Your task is to copy each line that has the word "empty".

= = = = =

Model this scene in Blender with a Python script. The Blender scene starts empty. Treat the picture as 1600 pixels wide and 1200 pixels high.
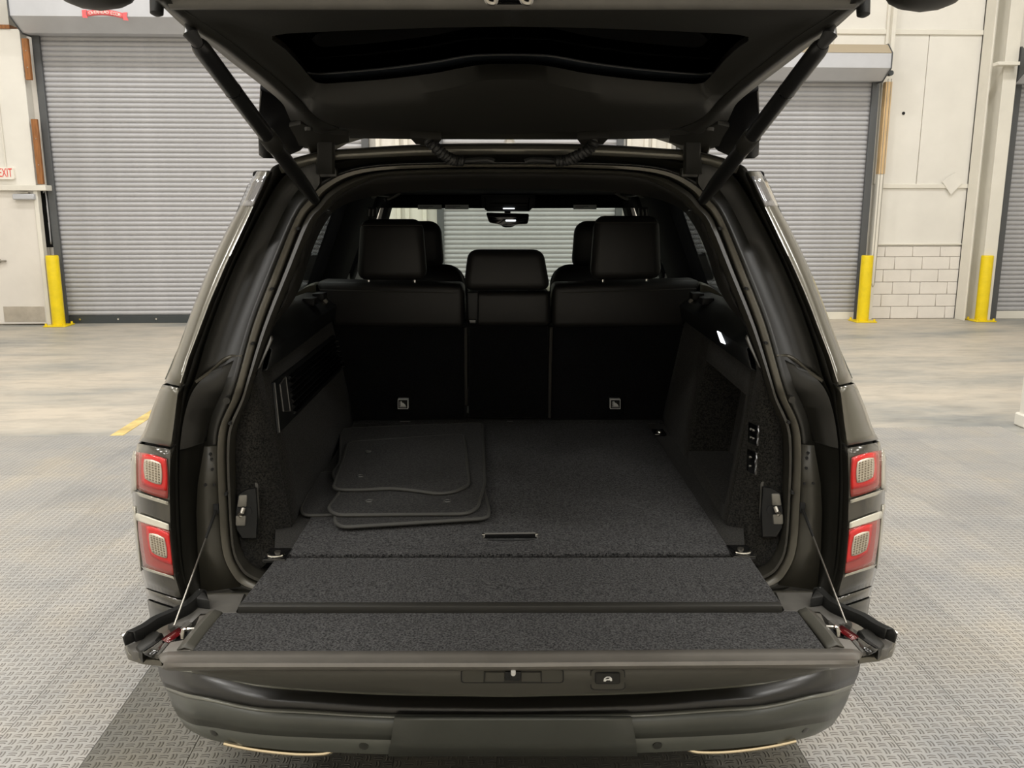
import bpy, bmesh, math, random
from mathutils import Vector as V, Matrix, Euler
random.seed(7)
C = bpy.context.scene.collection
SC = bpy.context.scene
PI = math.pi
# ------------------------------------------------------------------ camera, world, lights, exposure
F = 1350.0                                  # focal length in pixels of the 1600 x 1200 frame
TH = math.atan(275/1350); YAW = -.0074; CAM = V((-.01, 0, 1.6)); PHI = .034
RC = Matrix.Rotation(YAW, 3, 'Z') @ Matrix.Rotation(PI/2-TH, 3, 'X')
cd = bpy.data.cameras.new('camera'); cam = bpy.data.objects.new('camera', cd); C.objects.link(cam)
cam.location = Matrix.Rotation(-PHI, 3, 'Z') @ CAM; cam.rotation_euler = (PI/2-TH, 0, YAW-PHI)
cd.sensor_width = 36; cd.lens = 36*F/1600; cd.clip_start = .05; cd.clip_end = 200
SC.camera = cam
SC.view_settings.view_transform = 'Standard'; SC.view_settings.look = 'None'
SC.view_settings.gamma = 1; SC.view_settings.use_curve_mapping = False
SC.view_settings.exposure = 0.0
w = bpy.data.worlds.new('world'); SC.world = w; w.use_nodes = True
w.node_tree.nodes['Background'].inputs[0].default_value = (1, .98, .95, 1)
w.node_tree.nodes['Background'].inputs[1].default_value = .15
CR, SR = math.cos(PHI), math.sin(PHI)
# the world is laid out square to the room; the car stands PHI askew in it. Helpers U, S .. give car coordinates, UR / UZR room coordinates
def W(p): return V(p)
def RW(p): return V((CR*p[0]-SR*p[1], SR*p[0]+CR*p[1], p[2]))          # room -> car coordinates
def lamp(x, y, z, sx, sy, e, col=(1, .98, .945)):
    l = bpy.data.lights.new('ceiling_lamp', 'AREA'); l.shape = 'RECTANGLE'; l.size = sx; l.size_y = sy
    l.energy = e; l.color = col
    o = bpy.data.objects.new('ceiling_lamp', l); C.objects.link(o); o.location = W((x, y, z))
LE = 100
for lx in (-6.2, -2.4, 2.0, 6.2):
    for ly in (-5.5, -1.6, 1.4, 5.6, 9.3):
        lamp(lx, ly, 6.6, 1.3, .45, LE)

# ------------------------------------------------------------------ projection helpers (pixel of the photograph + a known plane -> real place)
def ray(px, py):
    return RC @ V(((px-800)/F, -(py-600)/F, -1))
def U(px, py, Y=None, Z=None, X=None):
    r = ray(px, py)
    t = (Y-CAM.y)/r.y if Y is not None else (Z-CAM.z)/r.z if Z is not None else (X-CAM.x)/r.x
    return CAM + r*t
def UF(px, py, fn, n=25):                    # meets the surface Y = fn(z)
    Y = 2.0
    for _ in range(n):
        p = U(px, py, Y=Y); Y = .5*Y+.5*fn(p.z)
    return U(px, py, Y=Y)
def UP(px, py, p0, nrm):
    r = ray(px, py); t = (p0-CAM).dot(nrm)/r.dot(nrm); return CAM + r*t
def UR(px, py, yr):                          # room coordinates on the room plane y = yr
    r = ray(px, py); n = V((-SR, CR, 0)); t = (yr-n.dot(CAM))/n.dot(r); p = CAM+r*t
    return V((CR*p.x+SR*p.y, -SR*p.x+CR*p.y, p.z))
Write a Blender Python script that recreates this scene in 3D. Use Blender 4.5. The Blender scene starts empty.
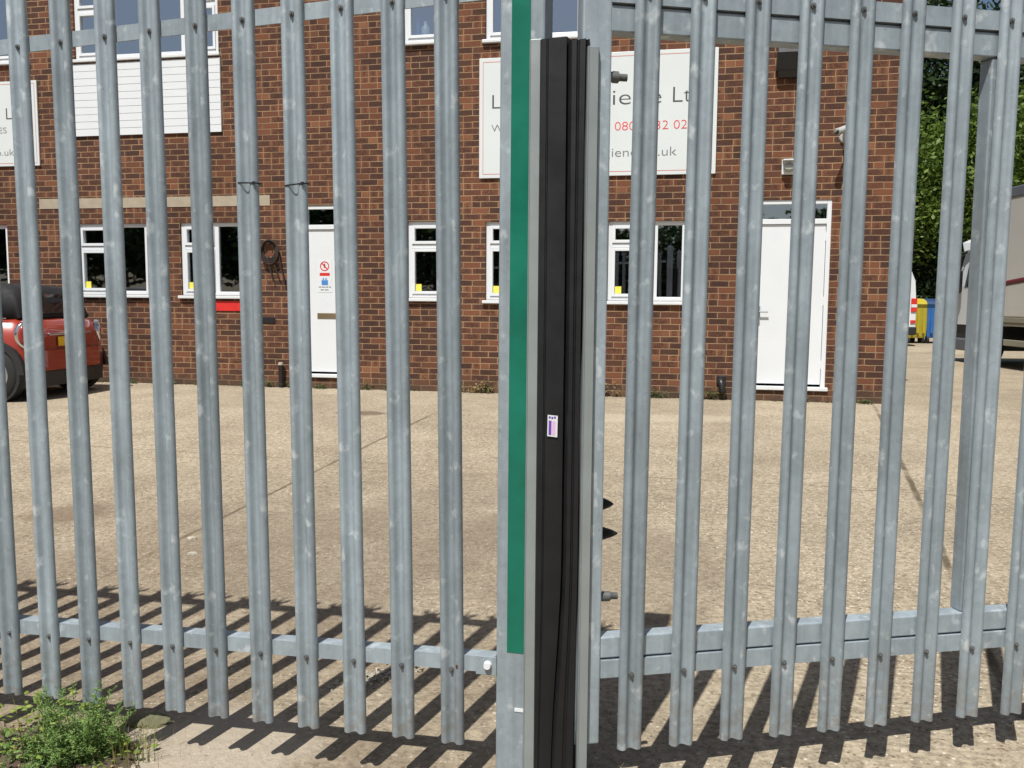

= = = = =

* SOLUTION TO THIS TASK *
Model this scene in Blender with a Python script. The Blender scene starts empty. Treat the picture as 1600 pixels wide and 1200 pixels high.
Write a Blender Python script that recreates this scene in 3D. Use Blender 4.5. The Blender scene starts empty.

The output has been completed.